# EXERCISE GOAL
Search the material below for the string "part" and list each line that holds it.

--- start PROVIDED MATERIAL ---

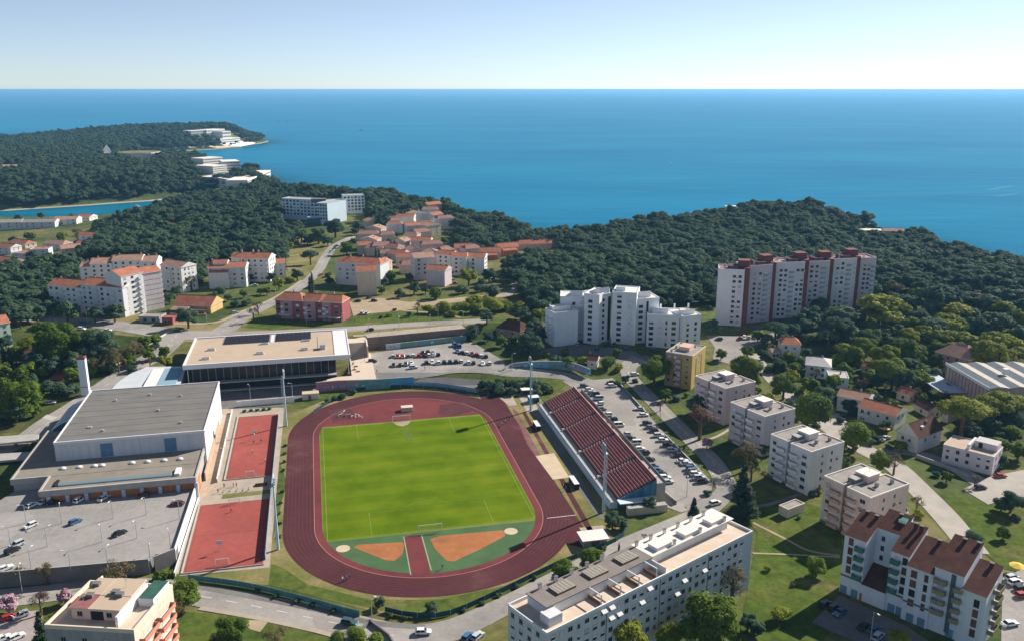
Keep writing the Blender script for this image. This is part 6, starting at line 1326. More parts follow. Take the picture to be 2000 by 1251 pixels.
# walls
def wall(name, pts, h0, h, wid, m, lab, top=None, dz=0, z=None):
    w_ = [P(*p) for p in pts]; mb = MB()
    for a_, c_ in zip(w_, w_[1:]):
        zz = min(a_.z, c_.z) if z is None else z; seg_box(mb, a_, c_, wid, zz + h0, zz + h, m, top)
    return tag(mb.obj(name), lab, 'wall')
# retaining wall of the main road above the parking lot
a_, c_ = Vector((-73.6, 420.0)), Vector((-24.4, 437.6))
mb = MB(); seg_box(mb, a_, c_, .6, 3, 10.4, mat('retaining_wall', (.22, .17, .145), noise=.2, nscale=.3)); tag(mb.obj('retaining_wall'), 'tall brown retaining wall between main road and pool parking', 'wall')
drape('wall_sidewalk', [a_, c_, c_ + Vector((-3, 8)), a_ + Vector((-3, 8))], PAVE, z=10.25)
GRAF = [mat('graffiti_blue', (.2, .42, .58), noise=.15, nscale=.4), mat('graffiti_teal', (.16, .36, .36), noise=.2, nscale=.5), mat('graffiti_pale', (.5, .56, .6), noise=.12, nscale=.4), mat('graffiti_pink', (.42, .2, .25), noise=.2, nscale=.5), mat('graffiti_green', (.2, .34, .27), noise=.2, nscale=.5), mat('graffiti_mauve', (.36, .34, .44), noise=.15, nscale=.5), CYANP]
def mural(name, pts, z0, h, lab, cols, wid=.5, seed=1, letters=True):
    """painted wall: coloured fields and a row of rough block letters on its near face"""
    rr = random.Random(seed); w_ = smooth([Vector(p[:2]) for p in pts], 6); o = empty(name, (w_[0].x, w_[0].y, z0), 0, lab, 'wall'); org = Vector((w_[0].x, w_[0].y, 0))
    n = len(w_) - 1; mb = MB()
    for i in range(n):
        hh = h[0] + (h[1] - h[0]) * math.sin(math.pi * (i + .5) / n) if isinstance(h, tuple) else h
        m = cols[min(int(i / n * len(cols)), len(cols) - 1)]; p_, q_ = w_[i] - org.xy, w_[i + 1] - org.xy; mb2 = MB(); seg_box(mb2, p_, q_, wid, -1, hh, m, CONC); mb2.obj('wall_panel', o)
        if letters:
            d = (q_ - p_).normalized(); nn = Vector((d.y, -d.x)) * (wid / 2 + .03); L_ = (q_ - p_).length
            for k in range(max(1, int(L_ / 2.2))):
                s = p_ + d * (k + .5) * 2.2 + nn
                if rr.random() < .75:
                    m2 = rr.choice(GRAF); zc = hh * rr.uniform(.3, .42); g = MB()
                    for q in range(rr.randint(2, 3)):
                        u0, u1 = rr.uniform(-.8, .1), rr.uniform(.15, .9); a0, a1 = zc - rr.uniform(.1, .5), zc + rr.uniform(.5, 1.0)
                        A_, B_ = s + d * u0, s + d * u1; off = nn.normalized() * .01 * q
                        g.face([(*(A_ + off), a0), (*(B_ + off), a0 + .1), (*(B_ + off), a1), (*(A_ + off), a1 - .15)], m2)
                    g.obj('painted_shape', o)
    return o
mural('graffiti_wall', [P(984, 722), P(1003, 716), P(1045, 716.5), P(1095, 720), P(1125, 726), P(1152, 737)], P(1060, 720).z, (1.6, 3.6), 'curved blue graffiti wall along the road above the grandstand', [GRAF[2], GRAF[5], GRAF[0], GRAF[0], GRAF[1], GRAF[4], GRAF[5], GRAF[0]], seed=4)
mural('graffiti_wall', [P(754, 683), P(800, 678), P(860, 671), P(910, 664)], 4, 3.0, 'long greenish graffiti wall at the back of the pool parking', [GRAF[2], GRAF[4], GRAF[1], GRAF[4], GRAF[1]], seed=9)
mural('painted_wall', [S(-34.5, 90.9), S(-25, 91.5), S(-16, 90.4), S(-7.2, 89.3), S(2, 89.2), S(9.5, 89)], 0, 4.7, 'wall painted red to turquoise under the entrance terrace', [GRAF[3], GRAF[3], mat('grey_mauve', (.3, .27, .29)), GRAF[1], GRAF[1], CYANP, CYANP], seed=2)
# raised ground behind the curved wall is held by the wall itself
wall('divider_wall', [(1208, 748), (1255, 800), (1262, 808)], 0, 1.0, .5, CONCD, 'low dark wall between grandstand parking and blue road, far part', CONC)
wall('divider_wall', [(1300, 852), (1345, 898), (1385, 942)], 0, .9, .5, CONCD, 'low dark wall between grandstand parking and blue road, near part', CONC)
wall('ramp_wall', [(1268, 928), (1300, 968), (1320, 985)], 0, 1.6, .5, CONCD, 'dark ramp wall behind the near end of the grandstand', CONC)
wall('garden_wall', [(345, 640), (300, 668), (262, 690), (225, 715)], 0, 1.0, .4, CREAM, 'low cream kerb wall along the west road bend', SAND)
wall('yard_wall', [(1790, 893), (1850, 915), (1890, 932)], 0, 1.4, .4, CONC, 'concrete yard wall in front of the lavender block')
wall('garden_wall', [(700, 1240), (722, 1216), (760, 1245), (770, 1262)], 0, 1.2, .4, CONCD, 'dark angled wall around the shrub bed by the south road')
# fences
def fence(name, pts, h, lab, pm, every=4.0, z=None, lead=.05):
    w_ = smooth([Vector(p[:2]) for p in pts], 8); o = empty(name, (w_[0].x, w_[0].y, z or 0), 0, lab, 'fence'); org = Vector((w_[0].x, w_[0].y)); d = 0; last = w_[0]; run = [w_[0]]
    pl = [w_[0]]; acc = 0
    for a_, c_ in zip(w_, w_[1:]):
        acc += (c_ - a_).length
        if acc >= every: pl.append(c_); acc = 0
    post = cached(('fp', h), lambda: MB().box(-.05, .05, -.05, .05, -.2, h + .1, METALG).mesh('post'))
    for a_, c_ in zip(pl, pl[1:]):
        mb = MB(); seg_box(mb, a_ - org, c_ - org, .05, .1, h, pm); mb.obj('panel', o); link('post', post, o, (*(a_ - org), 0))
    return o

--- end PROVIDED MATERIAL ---

# RESPONSE
Keep writing the Blender script for this image. This is part 6, starting at line 1326. More parts follow. Take the picture to be 2000 by 1251 pixels.
wall('divider_wall', [(1208, 748), (1255, 800), (1262, 808)], 0, 1.0, .5, CONCD, 'low dark wall between grandstand parking and blue road, far part', CONC)
wall('divider_wall', [(1300, 852), (1345, 898), (1385, 942)], 0, .9, .5, CONCD, 'low dark wall between grandstand parking and blue road, near part', CONC)